Monday, 21 January 2013

Will England retain the Women's World Cup?

The England squad are already hard at work in India in preparation for their defence of the Women's World Cup, which skipper Charlotte Edwards has described as "the ultimate prize". She should know as this will be the fifth time that she has taken part in the competition. She is one of eight members of the current squad that picked up the trophy in Australia back in 2009, when they defeated New Zealand in the final. It is a scenario that she would like to see repeated.

Six of the squad are new to the WWC tournament, but all played in the recent T20 World Cup, also held on the subcontinent in Sri Lanka, in which England looked the team to beat right up until the final when they faltered against a strong Australian team. It will be no surprise if the two teams meet again in the final of this competition. England have just one newcomer to international tournaments in Sussex's medium fast bowler, Georgia Elwiss, who looked the part in the summer when she picked up the player of the series in England's 3-2 ODI series win over India.

Interestingly last summer is the last time England played an ODI - 11th July to be precise. The rest of the summer was spent preparing for the T20 World Cup and then playing in that tournament which ended in October. Since then there have been various training camps, including one now in Pune, but England will have just two warm-up games against Pakistan (hopefully) and New Zealand, before their first World Cup match against Sri Lanka on 2 February. Not ideal preparation, but difficult to do more given that it is a winter tournament for the northern hemisphere teams. Australia and New Zealand in contrast have just finished their domestic season and played each other in the annual Rose Bowl series just before Christmas (the Aussies won 3-1), and West Indies have just hosted South Africa in a five match ODI series (drawn 2-2).

Practice matches aside England look the side to beat in this competition. They have a strong squad of 15, which is important when you play seven games within a maximum of 18 days. In fact I don't envy Mark Lane's task in picking his best 11 for the final if they get there. If you accept that Edwards and wicket-keeper batsman Sarah Taylor are shoe-ins and that Amy Jones is essentially the back-up keeper, then you can perm any nine of the remaining 12.

As pace bowlers you have the experienced Katherine Brunt and the young pretender in Anya Shrubsole, plus Georgia Elwiss (less pace but more accuracy). In addition batsmen Jenny Gunn and Arran Brindle can fulfill the Paul Collingwood role of sneaking through a few inexpensive overs of seam without the opposition realising quite what is going on. On the spin front you have the immensely experienced left arm of Holly Colvin and the tight off-spin of Laura Marsh, who has also flirted with being an opening bat.
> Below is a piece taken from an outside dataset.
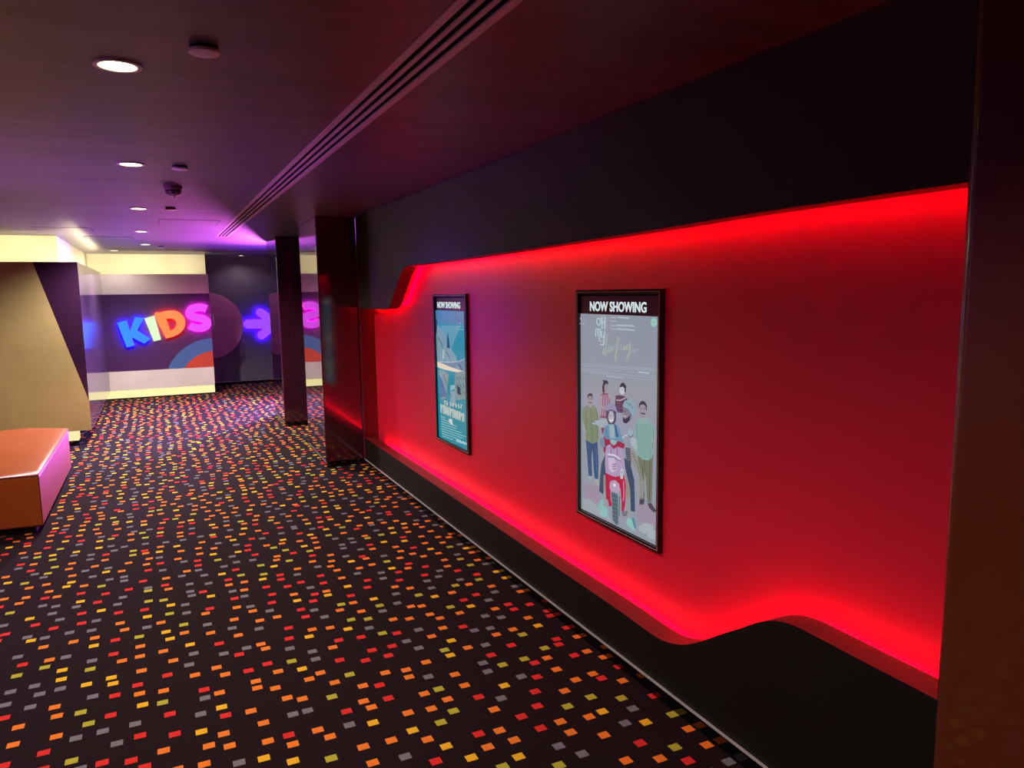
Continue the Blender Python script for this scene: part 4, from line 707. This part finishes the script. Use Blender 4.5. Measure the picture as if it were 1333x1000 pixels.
M_lens = glow('downlight_lens', (255, 244, 176), 9)
M_lens2 = glow('downlight_lens_dim', (255, 240, 190), 5)
names = ['large-looking round downlight with yellow glow, first along the ceiling from the camera', 'round ceiling downlight second from the camera, between its glare and the second cover disc',
         'round ceiling downlight third from the camera, beside the smoke detector', 'round ceiling downlight fourth from the camera, smaller than the third',
         'small round ceiling downlight fifth from the camera, before the cream cove', None, None, None]
def downlight(x, y, label, r=.055, lens=M_lens):
    t = thing('downlight', (x, y, H), label, 'downlight', 'round ceiling downlights')
    bm = B(); ring_prism(bm, circle(x, y, r+.014), circle(x, y, r), 'z', H-.006, H+.001); obj('trim_ring', bm, M_white, t)
    bm = B(); lathe(bm, [(r, .0), (r, -.003), (r*.6, -.0045), (r*.2, -.005)], (x, y, H)); obj('lens', bm, lens, t, smooth=True)
    return t
for (x, y), lab in zip([(-.054, 2.68), (-.065, 4.59), (-.065, 6.84), (-.08, 9.20), (-.06, 11.46)], names): downlight(x, y, lab)
downlight(-.50, 13.05, 'faint downlight almost edge-on just in front of the cream cove above the KIDS partition', lens=M_lens2)
downlight(1.46, 14.30, 'small white downlight over the dark far wall above the arrow', r=.04, lens=M_lens2)
def cover(x, y, r, label):
    t = thing('sprinkler_cover', (x, y, H), label, 'sprinkler cover', 'round white sprinkler covers')
    bm = B(); lathe(bm, [(r*.88, 0), (r*.88, -.010)], (x, y, H), 24); obj('shaded_collar', bm, M_slot, t, smooth=True)  # black stands for the shadow between plate and ceiling
    bm = B(); lathe(bm, [(r, -.010), (r, -.018), (r*.95, -.0195)], (x, y, H)); obj('plate', bm, M_white, t, smooth=True)
cover(.177, 2.40, .043, 'pale round sprinkler cover plate beside the first downlight')
cover(.176, 4.58, .043, 'pale round sprinkler cover plate between second downlight and smoke detector')
cover(.169, 6.73, .043, 'pale round sprinkler cover plate just beyond the smoke detector')
cover(.14, 11.9, .043, 'tiny pale sprinkler cover plate near the fifth downlight')
t = thing('smoke_detector', (.157, 5.40, H), 'grey dome smoke detector hanging from the ceiling', 'smoke detector')
bm = B(); lathe(bm, [(.056, 0), (.056, -.022), (.052, -.026)], (.157, 5.40, H)); obj('base', bm, M_smoke, t, smooth=True)
bm = B(); lathe(bm, [(.040, -.024), (.050, -.030), (.050, -.042), (.036, -.058), (.018, -.066)], (.157, 5.40, H)); obj('dome', bm, M_smoke, t, smooth=True)
bm = B()
for k in range(8):
    a = 2*math.pi*k/8
    c, s = math.cos(a), math.sin(a)
    v = [bm.verts.new((.157+c*r-s*d, 5.40+s*r+c*d, H+z)) for r, d, z in ((.0505, -.014, -.034), (.0505, .014, -.034), (.0505, .014, -.041), (.0505, -.014, -.041))]
    bm.faces.new(v)
    v = [bm.verts.new((.157+c*r-s*d, 5.40+s*r+c*d, H+z)) for r, d, z in ((.047, -.011, -.0475), (.047, .011, -.0475), (.042, .009, -.054), (.042, -.009, -.054))]
    bm.faces.new(v)
obj('air_slots', bm, M_slot, t)
bm = B(); lathe(bm, [(.014, -.066), (.010, -.076), (.004, -.079)], (.157, 5.40, H), 20); obj('sensor_tip', bm, M_white, t, smooth=True)
def hatch(x0, y0, x1, y1, label):
    t = thing('access_hatch', ((x0+x1)/2, (y0+y1)/2, H), label, 'access hatch')
    bm = B(); box(bm, (x0+.006, y0+.006, H-.003), (x1-.006, y1-.006, H-.0005)); obj('hatch_panel', bm, M_ceil, t)
    bm = B(); g = .005
    for a, b in (((x0, y0), (x1, y0+g)), ((x0, y1-g), (x1, y1)), ((x0, y0), (x0+g, y1)), ((x1-g, y0), (x1, y1))): box(bm, (*a, H-.0015), (*b, H-.0004))
    obj('gap', bm, M_slot, t)
hatch(-1.06, 8.90, -.54, 9.55, 'flush ceiling hatch to the left of the fourth downlight')
hatch(.085, 7.72, .62, 8.35, 'flush ceiling hatch between the downlights and the slot vent')
hatch(-.70, 10.10, -.18, 10.50, 'flush ceiling hatch nearest the cream cove corner')

# ------------------------------------------------------------------ bench
t = thing('bench', (-1.15, 7.0, 0), 'orange leatherette bench on the patterned carpet before the beige partition', 'bench')
BX0, BX1, BY0, BY1, BZ = -1.52, -.812, 6.03, 8.02, .43
def bench_outline(g=0):
    pts = [(BX0-.02+g, BY0+.05+g), (BX1-g, BY0+g), (BX1-g, BY1-.0-g), (-1.12, BY1+.19-g)]
    pts += [(-1.22+.24*math.cos(a), BY1-.02+.20*math.sin(a)-g) for a in [math.radians(d) for d in range(80, 181, 20)]]
    pts += [(BX0+g, 7.6)]
    return pts
o_ = bench_outline()
bm = B(); prism(bm, o_, 'z', .05, BZ-.012); obj('upholstered_body', bm, M_leather, t, bevel=.018, seg=4)
bm = B()
cx_ = sum(p[0] for p in o_)/len(o_); cy_ = sum(p[1] for p in o_)/len(o_)
rings = []
for s, z in ((1.0, BZ-.016), (1.002, BZ-.006), (.985, BZ+.003), (.93, BZ+.010), (.80, BZ+.015), (.5, BZ+.018), (.15, BZ+.019)):
    rings.append([bm.verts.new((cx_+(p[0]-cx_)*(s if s > .9 else s), cy_+(p[1]-cy_)*s, z)) for p in o_])
for A_, B_ in zip(rings, rings[1:]):
    for i in range(len(o_)): bm.faces.new((A_[i], A_[(i+1) % len(o_)], B_[(i+1) % len(o_)], B_[i]))
bm.faces.new(rings[0][::-1]); bm.faces.new(rings[-1])
obj('seat_top', bm, M_leather, t, smooth=True, ang=60)
bm = B()
def tube(bm, pts, r, n=6):
    rr = []
    for i, p in enumerate(pts):
        d = (Vector(pts[min(i+1, len(pts)-1)])-Vector(pts[max(i-1, 0)])).normalized()
        u = d.orthogonal().normalized(); v = d.cross(u)
        if rr:
            u = (last-d*last.dot(d)).normalized(); v = d.cross(u)
        last = u
        rr.append([bm.verts.new(Vector(p)+u*r*math.cos(2*math.pi*k/n)+v*r*math.sin(2*math.pi*k/n)) for k in range(n)])
    for A_, B_ in zip(rr, rr[1:]):
        for k in range(n): bm.faces.new((A_[k], A_[(k+1) % n], B_[(k+1) % n], B_[k]))
tube(bm, [(p[0]+(.001 if p[0] > cx_ else -.001), p[1]-(.001 if p[1] < cy_ else -.001), BZ-.014) for p in o_+[o_[0]]], .0025)
tube(bm, [(BX1-.002, BY0+.001, .06), (BX1-.002, BY0+.001, BZ-.016)], .0025)
obj('piping', bm, M_seam, t, smooth=True)
bm = B(); prism(bm, bench_outline(.05), 'z', 0, .05); obj('base', bm, M_slot, t)

# ------------------------------------------------------------------ poster light boxes
def art_mat():
    m = bpy.data.materials.new('backlit_print'); m.use_nodes = True; nt = m.node_tree; b = nt.nodes['Principled BSDF']
    at = nt.nodes.new('ShaderNodeAttribute'); at.attribute_name = 'ink'
    nt.links.new(at.outputs['Color'], b.inputs['Base Color']); nt.links.new(at.outputs['Color'], b.inputs['Emission Color'])
    n = nt.nodes.new('ShaderNodeTexNoise'); n.inputs['Scale'].default_value = 30
    b.inputs['Emission Strength'].default_value = ART_S; b.inputs['Roughness'].default_value = .12; b.inputs['Specular IOR Level'].default_value = .5
    b.inputs['Base Color'].default_value = (0, 0, 0, 1)
    mx = nt.nodes.new('ShaderNodeMix'); mx.data_type = 'RGBA'; mx.blend_type = 'MULTIPLY'; mx.inputs['Factor'].default_value = 1
    nt.links.new(at.outputs['Color'], mx.inputs[6]); mx.inputs[7].default_value = (.25, .25, .25, 1); nt.links.new(mx.outputs[2], b.inputs['Base Color'])
    return m
M_art = art_mat()
M_let = glow('header_lettering', (216, 232, 236), .95)
def poster(yf, yn, z0, z1, pf, pn, pz0, pz1, base_rgb, art, label, head_txt):
    """outer frame yf (far) .. yn (near), printed sheet pf .. pn"""
    x0 = 1.863; xp = 1.878; ko = x0/1.825; kp = xp/1.825; ka = xp/1.822
    yf, yn, pf, pn = yf*ko-.002, yn*ko+.014, pf*kp, pn*kp
    z0, z1, pz0, pz1 = EYE+(z0-EYE)*ko, EYE+(z1-EYE)*ko, EYE+(pz0-EYE)*kp, EYE+(pz1-EYE)*kp
    t = thing('poster_lightbox', (BACK, (yf+yn)/2, (z0+z1)/2), label, 'poster light box', 'black framed poster light boxes')
    o = lambda g: [(yf-g, z0+g), (yn+g, z0+g), (yn+g, z1-g), (yf-g, z1-g)]
    bm = B(); ring_prism(bm, o(0), o(.022), 'x', x0, BACK); obj('frame', bm, M_frame, t, bevel=.002, seg=2)
    bm = B(); ring_prism(bm, o(.0105), o(.0135), 'x', x0-.0012, x0+.004); obj('inner_bead', bm, M_metal_dark, t)
    bm = B(); prism(bm, o(.022), 'x', xp+.004, BACK); obj('light_tray', bm, M_slot, t)
    bm = B(); box(bm, (xp, yn+.028, pz1), (xp+.004, yf-.028, z1-.030)); obj('header', bm, M_head, t)
    hb = text_bm(head_txt, .064, offset=.0015, depth=.0008)
    xs = [v.co.x for v in hb.verts]; ys = [v.co.y for v in hb.verts]; wd = max(xs)-min(xs); hh = max(ys)-min(ys)
    yc = (pf+pn)/2+.0; zc = (pz1+z1-.03)/2-.006; ww = .455; ht = .046
    for v in hb.verts:
        u = (v.co.x-min(xs))/wd; q = (v.co.y-min(ys))/hh; d = v.co.z
        v.co = (xp-.001-d, yc+ww/2-u*ww, zc-ht/2+q*ht)
    hd = t.children[-1]
    obj('lettering', hb, M_let, t)
    bm = B(); lay = bm.loops.layers.float_color.new('ink')
    def face(pts, rgb, x):
        if len(pts) < 3: return
        f = bm.faces.new([bm.verts.new((x, min(max(a, pn), pf), min(max(b, pz0), pz1))) for a, b in pts])
        for l in f.loops: l[lay] = lin(rgb)
    face([(pf, pz0), (pn, pz0), (pn, pz1), (pf, pz1)], base_rgb, xp)
    for i, (rgb, pts) in enumerate(art): face([(a*ka, EYE+(b-EYE)*ka) for a, b in pts], rgb, xp-.0004-i*2.2e-5)
    me = bpy.data.meshes.new('poster_print'); bm.to_mesh(me); bm.free(); me.materials.append(M_art)
    p = bpy.data.objects.new('poster_print', me); C.objects.link(p); p.parent = t; p.matrix_parent_inverse = Matrix.Translation(t.location).inverted()
    p['label'] = 'backlit printed sheet'
    return t
M_metal_dark = mat('satin_metal_bead', (176, 140, 146), rough=.4)
poster(3.112, 2.425, .553, 1.652, 3.066, 2.447, .585, 1.540, (141, 148, 162), ART_NEAR, 'black framed poster with a lilac-grey print of six people and a red scooter', 'NOW SHOWING')
poster(5.162, 4.507, .567, 1.640, 5.122, 4.550, .586, 1.523, (14, 132, 150), ART_FAR, 'black framed poster with a teal print, on the red wall nearer the pillar', 'NOW SHOWING')

# ------------------------------------------------------------------ lights
def spot(x, y, p, size=150, col=(1, .84, .66)):
    l = bpy.data.lights.new('downlight_beam', 'SPOT'); l.energy = p; l.spot_size = math.radians(size); l.spot_blend = .6; l.shadow_soft_size = .05; l.color = col
    o = bpy.data.objects.new('downlight_beam', l); C.objects.link(o); o.location = (x, y, H-.02)
for x, y, p in DOWN: spot(x, y, p, col=(1, .84, .66) if y < 8 else (1, .93, .92))
def area(name, loc, rot, sx, sy, p, col):
    l = bpy.data.lights.new(name, 'AREA'); l.shape = 'RECTANGLE'; l.size = sx; l.size_y = sy; l.energy = p; l.color = col
    o = bpy.data.objects.new(name, l); C.objects.link(o); o.location = loc; o.rotation_euler = rot
def beam(name, loc, to, p, col, size, r=.25):
    l = bpy.data.lights.new(name, 'SPOT'); l.energy = p; l.color = col; l.spot_size = math.radians(size); l.spot_blend = 1; l.shadow_soft_size = r; l.specular_factor = .3 if 'wash' in name else 1
    o = bpy.data.objects.new(name, l); C.objects.link(o); o.location = loc
    o.rotation_euler = (Vector(to)-Vector(loc)).to_track_quat('-Z', 'Y').to_euler()
for a in BEAMS: beam(*a)
w = bpy.data.worlds.new('world'); sc.world = w; w.use_nodes = True
w.node_tree.nodes['Background'].inputs[0].default_value = (.5, .3, .5, 1); w.node_tree.nodes['Background'].inputs[1].default_value = 0.0

# ------------------------------------------------------------------ camera
f_px, pitch, yaw, roll = 968.07, .124165, .44419, -.014758
f = Vector((math.sin(yaw)*math.cos(pitch), math.cos(yaw)*math.cos(pitch), -math.sin(pitch)))
rt = Vector((math.cos(yaw), -math.sin(yaw), 0)); up = rt.cross(f)
r2 = rt*math.cos(roll)+up*math.sin(roll); u2 = -rt*math.sin(roll)+up*math.cos(roll)
cam = bpy.data.cameras.new('camera'); co = bpy.data.objects.new('camera', cam); C.objects.link(co)
cam.sensor_fit = 'HORIZONTAL'; cam.sensor_width = 36; cam.lens = 36*f_px/1333; cam.clip_start = .02
mt = Matrix((r2, u2, -f)).transposed().to_4x4(); mt.translation = (0, 0, EYE); co.matrix_world = mt
sc.camera = co
vs = sc.view_settings; vs.view_transform = 'Standard'; vs.look = 'None'; vs.exposure = EXPO; vs.gamma = 1; vs.use_curve_mapping = False
sc.cycles.use_denoising = True; sc.cycles.max_bounces = 10; sc.cycles.diffuse_bounces = 6; sc.cycles.glossy_bounces = 6
sc.cycles.sample_clamp_indirect = 4; sc.cycles.caustics_reflective = True; sc.cycles.blur_glossy = .5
These two are backed-up by two more off-spinners in the effervescent Danni Wyatt and the dependable Danni Hazell. If the tracks dictate you could see all four playing.

In addition to Edwards, Taylor, Gunn and Brindle as batsmen you have Tammy Beaumont, who seems to have secured the opener's slot with her skipper. That leaves Lydia Greenway who is currently ranked 4th in the World ODI batting rankings, and sets the standard for all to follow in the field, and the youngster Heather Knight.

Ultimately it will probably come down to the team that best adapts to the conditions in India. The tournament is there for England to win if they can do so, but no doubt Australia, amongst others, will have something to say about it. It should be a great festival of women's cricket and great to watch. I for one can't wait.